Spesso però provare a narrare quei fatti, magari imprimendoli sulla carta con l’inchiostro, è un mezzo non solo per lasciare una testimonianza ai posteri, ma anche un modo per sentirsi “vivi” cercando di dare una sorta di normalità ad una vita e ad una reclusione che di ordinario non hanno davvero nulla. Se celebre e letto è il diario di Anna Frank, certamente meno conosciuto è quello di Maria Ludwika Eisenstein la cui vita si lega in parte con Lanciano, visto che per diversi anni fu reclusa nel campo d’internamento femminile di Villa Sorge.
Quello di Villa Sorge, oggi elegante villetta che sorge nel quartiere Cappuccini, fu uno campi di concentramento fascisti allestiti dal Ministero dell’Interno all’indomani dell’entrata in guerra dell’Italia di Mussolini ed attivo fino all’armistizio del settembre 1943. L’ebrea polacca Maria Ludwika Eisenstein, con il numero sei vi fu internata per sei mesi, dal luglio al dicembre 1940,insieme ad altre settantacinque persone tra donne e bambini.

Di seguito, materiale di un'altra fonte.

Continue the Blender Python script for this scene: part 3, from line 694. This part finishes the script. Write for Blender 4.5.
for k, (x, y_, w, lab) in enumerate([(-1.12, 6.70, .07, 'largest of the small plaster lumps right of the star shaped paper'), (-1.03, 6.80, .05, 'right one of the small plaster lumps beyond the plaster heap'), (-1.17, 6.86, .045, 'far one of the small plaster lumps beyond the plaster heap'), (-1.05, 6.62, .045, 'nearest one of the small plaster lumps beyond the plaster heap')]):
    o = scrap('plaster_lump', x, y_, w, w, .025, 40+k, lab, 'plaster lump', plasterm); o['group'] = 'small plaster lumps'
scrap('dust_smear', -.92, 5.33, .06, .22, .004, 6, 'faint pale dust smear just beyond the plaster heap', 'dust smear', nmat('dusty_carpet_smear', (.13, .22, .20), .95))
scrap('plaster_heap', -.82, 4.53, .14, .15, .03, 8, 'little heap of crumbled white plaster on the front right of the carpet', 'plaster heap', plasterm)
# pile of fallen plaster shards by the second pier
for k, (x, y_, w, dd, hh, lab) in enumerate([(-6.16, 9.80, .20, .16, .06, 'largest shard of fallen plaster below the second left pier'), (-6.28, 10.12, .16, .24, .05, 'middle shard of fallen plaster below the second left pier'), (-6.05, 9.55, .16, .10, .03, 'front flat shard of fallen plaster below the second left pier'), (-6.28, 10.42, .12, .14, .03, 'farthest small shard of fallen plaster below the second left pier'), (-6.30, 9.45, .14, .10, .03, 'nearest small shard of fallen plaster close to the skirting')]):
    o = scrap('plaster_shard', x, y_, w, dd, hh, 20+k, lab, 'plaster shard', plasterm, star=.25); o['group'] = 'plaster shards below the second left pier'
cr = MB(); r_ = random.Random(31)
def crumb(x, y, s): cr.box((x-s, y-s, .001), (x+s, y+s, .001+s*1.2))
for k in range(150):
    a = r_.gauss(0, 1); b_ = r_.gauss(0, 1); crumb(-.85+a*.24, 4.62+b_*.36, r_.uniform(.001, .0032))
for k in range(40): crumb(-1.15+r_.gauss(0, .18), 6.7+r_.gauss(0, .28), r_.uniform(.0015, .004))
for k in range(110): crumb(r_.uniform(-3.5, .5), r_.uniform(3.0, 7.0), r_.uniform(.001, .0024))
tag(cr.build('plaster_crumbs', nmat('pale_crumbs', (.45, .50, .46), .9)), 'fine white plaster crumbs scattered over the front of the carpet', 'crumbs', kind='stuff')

Quello che all’apparenza è il semplice resoconto di una prigionieria è in realtà un qualcosa di molto complesso che va compreso in forma teatrale e drammaturgica, un testo sorprendente ricco anche d’ironia e satira tipiche della cultura yiddish ebraica che porta a sdrammatizzare anche situazioni molto serie e difficili come appunto sono le vicende legate alla Shoah.
Maria Ludwika Moldauer, ebrea polacca sposata in Eisenstein, era una donna di grande intelligenza e cultura: appassionata di arte, letteratura e teatro studiò a Firenze dove conseguì la laurea e successivamente si trasferì prima a Roma e poi negli Stati Uniti dove se ne persero le tracce. Le sue pagine, dopo ottantaquattro anni da quei fatti, rappresentano un inno alla libertà e contro ogni forma di oppressione.
La storia di Maria è stata riscoperta anche grazie alle ricerche del professor Gianni Orecchioni, presidente della Casa Editrice Carabba, che dopo un lungo lavoro storiografico e semantico si rivela in realtà come opera letteraria di tradizione teatrale che poggia sul “topos” del manoscritto ritrovato. Un lavoro quello del professore lancianese diventato il libro “Dietro il sipario: Maria Eisenstein è l’invenzione del diario”. Orecchioni già nel 2006 si era interessato a questa vicenda pubblicando il volume “I sassi e le ombre: Storie di internamento e di confino nell’Italia fascista. Lanciano 1940-1943” nel quale aveva cercato di fare una prima ricostruzione della storia del campo di concentramento fascista di Lanciano e della vita delle sue internate interessandosi, anzitutto, all’opera pubblicata di Maria Eisenstein.